エモポストロックに触れるには、次のような順序をおすすめします。

  • まずエモの代表作(例:American Football等)でエモのメロディ志向と歌詞主導の感受性を確認する。
  • 次にポストロックの代表的インスト作品(Explosions in the Sky、Mogwaiなど)で音響的な起伏と楽曲のダイナミクスを体感する。
  • その後、EnvyやCity of Caterpillarのような混成例を聴き、二つの要素がどう結びつくかを比較する。
  • 最後にライブ映像やアルバム制作のクレジット(プロデューサーやエンジニア)をチェックして音作りの背景を知ると、さらに深く楽しめます。

影響と現在:ジャンルの未来像

エモポストロックの要素は今日のポストハードコア、ポストロック、シューゲイザー、インディロックなど多くの分野に浸透しています。感情的な表現が再評価される潮流の中で、ジャンル横断的な実験は今後も続くでしょう。

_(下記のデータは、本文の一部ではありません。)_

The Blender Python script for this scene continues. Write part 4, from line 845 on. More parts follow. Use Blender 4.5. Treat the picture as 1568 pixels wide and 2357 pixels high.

特にサウンドデザインの手法(アンビエント処理やオーケストレーションの導入)は、より広い音楽ジャンルへ影響を与えています。

推薦盤(入門〜深化)

  • Envy — A Dead Sinking Story(2003): スクリーモとポストロックの融合を体現する作品。
  • City of Caterpillar — Self‑titled(2002): 劇的構成と激情表現の好例。
  • Thee Silver Mt. Zion — He Has Left Us Alone…(2000): 歌とアンサンブルでポストロックを拡張する試み。
  • Explosions in the Sky — The Earth Is Not a Cold Dead Place(2003): インスト・ポストロックの情動性を知るために。
  • American Football — Self‑titled(1999): エモのメロディとギターアンサンブルの古典。

結語:境界を溶かす音楽表現としての価値

エモポストロックは「どちら寄りか」を問うよりも、両者の強みを活用して感情と音響を同時に伝達する表現の一形態として価値があります。歌詞による直接的な感情表現と、音像による間接的・空間的な感情喚起が重なったとき、聴き手はより多層的な体験を得られます。ジャンルをラベルで限定せず、サウンドや表現の手法として理解することで、新たな音楽の楽しみ方が広がるでしょう。